■ The data
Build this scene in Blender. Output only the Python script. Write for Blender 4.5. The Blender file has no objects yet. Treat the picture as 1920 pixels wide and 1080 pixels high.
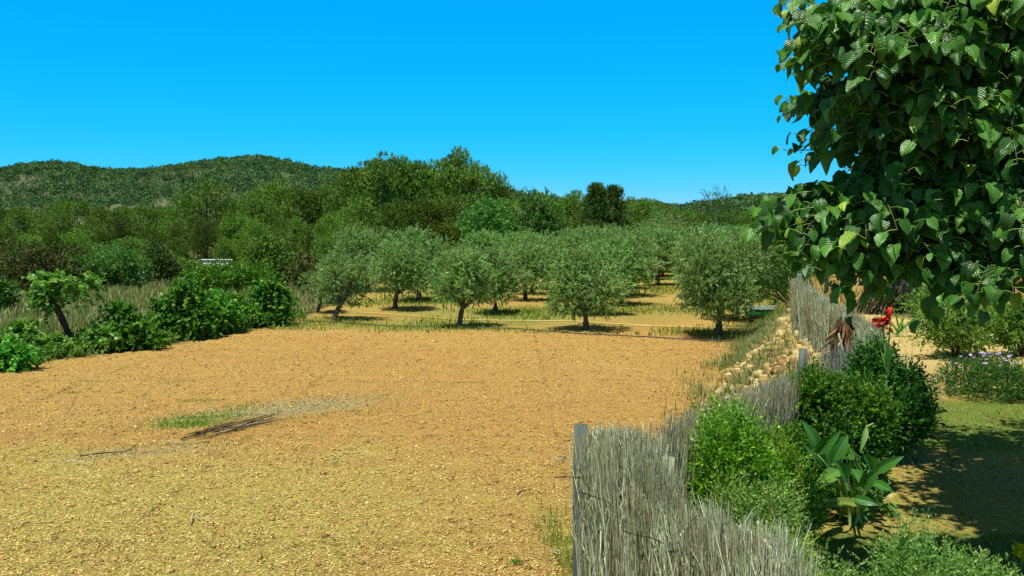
import bpy, math
import numpy as np
from mathutils import Vector, Matrix, noise as mnoise
R = math.radians
sc = bpy.context.scene
col = sc.collection

# ------------------------------------------------------------------ camera, sky, sun, exposure
F_PX, HOR, CAM_Z = 1663.0, 425.0, 3.8
PITCH = math.atan((540 - HOR) / F_PX)
cam_d = bpy.data.cameras.new('camera'); cam = bpy.data.objects.new('camera', cam_d); col.objects.link(cam)
cam.location = (0, 0, CAM_Z); cam.rotation_euler = (R(90) - PITCH, 0, 0)
cam_d.sensor_width = 36; cam_d.lens = 36 * F_PX / 1920; cam_d.clip_start = .05; cam_d.clip_end = 9000
sc.camera = cam
SKY_GRADE = [(.00062, 4.0), (1.60, .60), (5.0, .27)]
SUN_EL, SUN_AZ = 72, 212          # azimuth clockwise from +Y: high, behind the camera and to its left
w = bpy.data.worlds.new('World'); sc.world = w; w.use_nodes = True
nt = w.node_tree; bg = nt.nodes['Background']
sky = nt.nodes.new('ShaderNodeTexSky'); sky.sky_type = 'NISHITA'; sky.sun_disc = False
sky.sun_elevation = R(SUN_EL); sky.sun_rotation = R(SUN_AZ)
sky.air_density = 1.0; sky.dust_density = 0.0; sky.ozone_density = 3.0
# grade the clear sky per channel (deep saturated blue, darker towards the zenith)
spx = nt.nodes.new('ShaderNodeSeparateColor'); cmb = nt.nodes.new('ShaderNodeCombineColor'); nt.links.new(sky.outputs[0], spx.inputs[0])
tc = nt.nodes.new('ShaderNodeTexCoord'); sz_ = nt.nodes.new('ShaderNodeSeparateXYZ'); nt.links.new(tc.outputs['Generated'], sz_.inputs[0])
mr = nt.nodes.new('ShaderNodeMapRange'); mr.inputs['From Min'].default_value = .28; mr.inputs['From Max'].default_value = .5; mr.inputs['To Min'].default_value = 0; mr.inputs['To Max'].default_value = 1
nt.links.new(sz_.outputs[2], mr.inputs['Value'])
for k, (a_, p_) in enumerate(SKY_GRADE):
    pw = nt.nodes.new('ShaderNodeMath'); pw.operation = 'POWER'; pw.inputs[1].default_value = p_; nt.links.new(spx.outputs[k], pw.inputs[0])
    ml = nt.nodes.new('ShaderNodeMath'); ml.operation = 'MULTIPLY'; ml.inputs[1].default_value = a_; nt.links.new(pw.outputs[0], ml.inputs[0])
    nt.links.new(ml.outputs[0], cmb.inputs[k])
dim = nt.nodes.new('ShaderNodeVectorMath'); dim.operation = 'MULTIPLY'; dim.inputs[1].default_value = (.62, .50, .30); nt.links.new(sky.outputs[0], dim.inputs[0])
mz = nt.nodes.new('ShaderNodeMix'); mz.data_type = 'RGBA'; nt.links.new(mr.outputs[0], mz.inputs[0]); nt.links.new(cmb.outputs[0], mz.inputs[6]); nt.links.new(dim.outputs[0], mz.inputs[7])
nt.links.new(mz.outputs[2], bg.inputs['Color'])
bg.inputs['Strength'].default_value = 0.10
sd = bpy.data.lights.new('sun', 'SUN'); sun = bpy.data.objects.new('sun', sd); col.objects.link(sun)
sd.energy = 5.0; sd.angle = R(.53); sd.color = (1, .955, .86)
S = Vector((math.sin(R(SUN_AZ)) * math.cos(R(SUN_EL)), math.cos(R(SUN_AZ)) * math.cos(R(SUN_EL)), math.sin(R(SUN_EL))))
sun.rotation_euler = S.to_track_quat('Z', 'Y').to_euler(); sun.location = (0, 0, 50)
sc.view_settings.view_transform = 'Standard'; sc.view_settings.look = 'None'; sc.view_settings.exposure = 0.35; sc.view_settings.gamma = 1
sc.cycles.max_bounces = 6; sc.cycles.transparent_max_bounces = 4; sc.cycles.diffuse_bounces = 3; sc.cycles.transmission_bounces = 3
sc.cycles.glossy_bounces = 2; sc.cycles.use_denoising = False; sc.cycles.caustics_reflective = False; sc.cycles.caustics_refractive = False

# ------------------------------------------------------------------ helpers
cp, sp_ = math.cos(PITCH), math.sin(PITCH)
def ray(px, py):
    u, v = (px - 960) / F_PX, (540 - py) / F_PX
    return Vector((u, cp + v * sp_, -sp_ + v * cp))
def at(px, py, Y):
    d = ray(px, py); k = Y / d.y
    return Vector((d.x * k, Y, CAM_Z + d.z * k))
def on(px, py, z=0.0):
    d = ray(px, py); k = (z - CAM_Z) / d.z
    return Vector((d.x * k, d.y * k, z))

def tag(o, label=None, cat=None, group=None, kind=None):
    if label: o['label'] = label
    if cat: o['category'] = cat
    if group: o['group'] = group
    if kind: o['kind'] = kind
    return o
def empty(name, loc=(0, 0, 0), rz=0, label=None, cat=None, group=None):
    o = bpy.data.objects.new(name, None); col.objects.link(o); o.location = loc; o.rotation_euler = (0, 0, rz)
    return tag(o, label, cat, group)
KIDS = {}
def mk(name, V, F, mat, parent=None, rnd=None, uv=None, smooth=False, attrs=None):
    V = np.asarray(V, np.float32).reshape(-1, 3); F = np.asarray(F, np.int32)
    k = F.shape[1]
    me = bpy.data.meshes.new(name)
    me.vertices.add(len(V)); me.vertices.foreach_set('co', V.ravel())
    me.loops.add(F.size); me.loops.foreach_set('vertex_index', F.ravel())
    me.polygons.add(len(F)); me.polygons.foreach_set('loop_start', np.arange(0, F.size, k, dtype=np.int32))
    if smooth: me.polygons.foreach_set('use_smooth', np.ones(len(F), bool))
    if rnd is not None:
        a = me.attributes.new('rnd', 'FLOAT', 'FACE'); a.data.foreach_set('value', np.asarray(rnd, np.float32))
    if attrs:
        for nme, arr in attrs.items():
            a = me.attributes.new(nme, 'FLOAT', 'POINT'); a.data.foreach_set('value', np.asarray(arr, np.float32))
    if uv is not None:
        l = me.uv_layers.new(name='UVMap'); l.data.foreach_set('uv', np.asarray(uv, np.float32)[F.ravel()].ravel())
    me.update(); me.validate()
    me.materials.append(mat)
    o = bpy.data.objects.new(name, me); col.objects.link(o)
    if parent: o.parent = parent; KIDS.setdefault(parent.name, []).append(o)
    return o
def dup(root, loc, rz=0, scale=1.0, label=None, cat=None, group=None, sz=None):
    r = root.copy(); col.objects.link(r); r.location = loc; r.rotation_euler = (0, 0, rz)
    r.scale = (scale, scale, sz if sz else scale); tag(r, label, cat, group)
    for ch in KIDS.get(root.name, []):
        c = ch.copy(); col.objects.link(c); c.parent = r
    return r
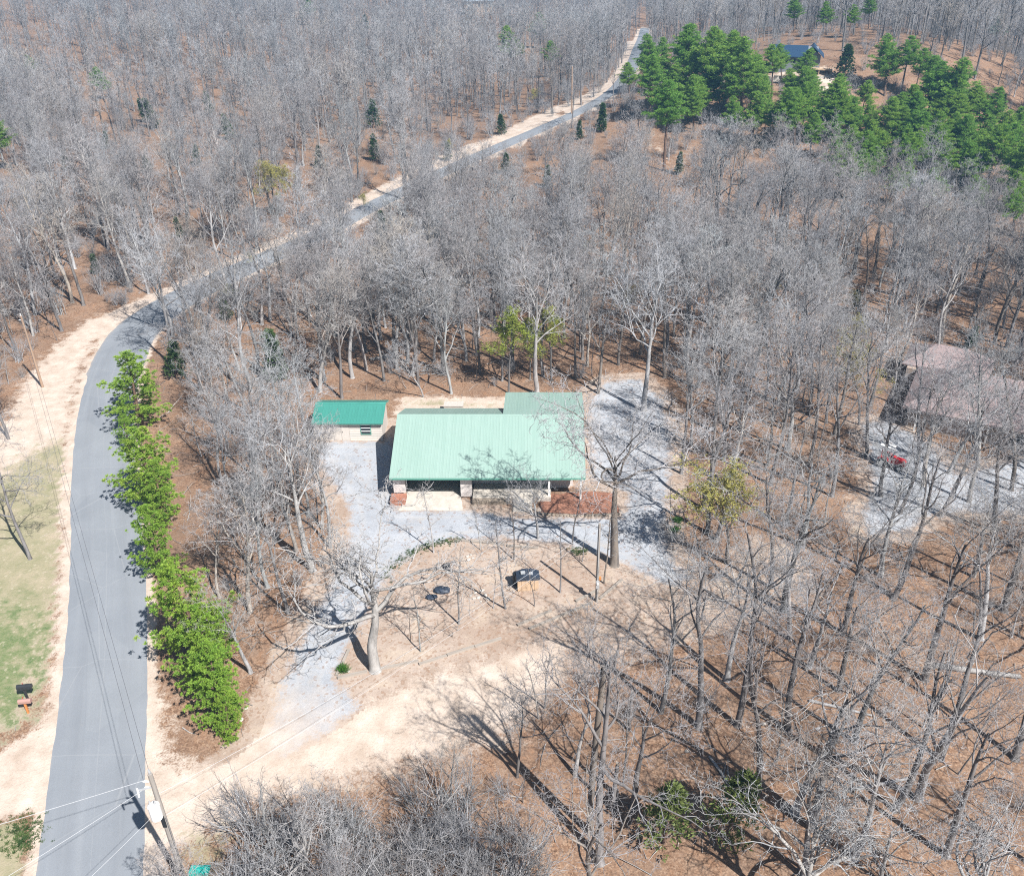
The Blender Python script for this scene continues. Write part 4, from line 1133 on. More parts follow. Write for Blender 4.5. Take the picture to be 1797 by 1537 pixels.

■ Work required
Begin at the top of the records above and retype each line exactly until the line containing "col = sc.collection", which is included. Skip all pictures.

■ Full response
Build this scene in Blender. Output only the Python script. Write for Blender 4.5. The Blender file has no objects yet. Treat the picture as 1920 pixels wide and 1080 pixels high.
import bpy, math
import numpy as np
from mathutils import Vector, Matrix, noise as mnoise
R = math.radians
sc = bpy.context.scene
col = sc.collection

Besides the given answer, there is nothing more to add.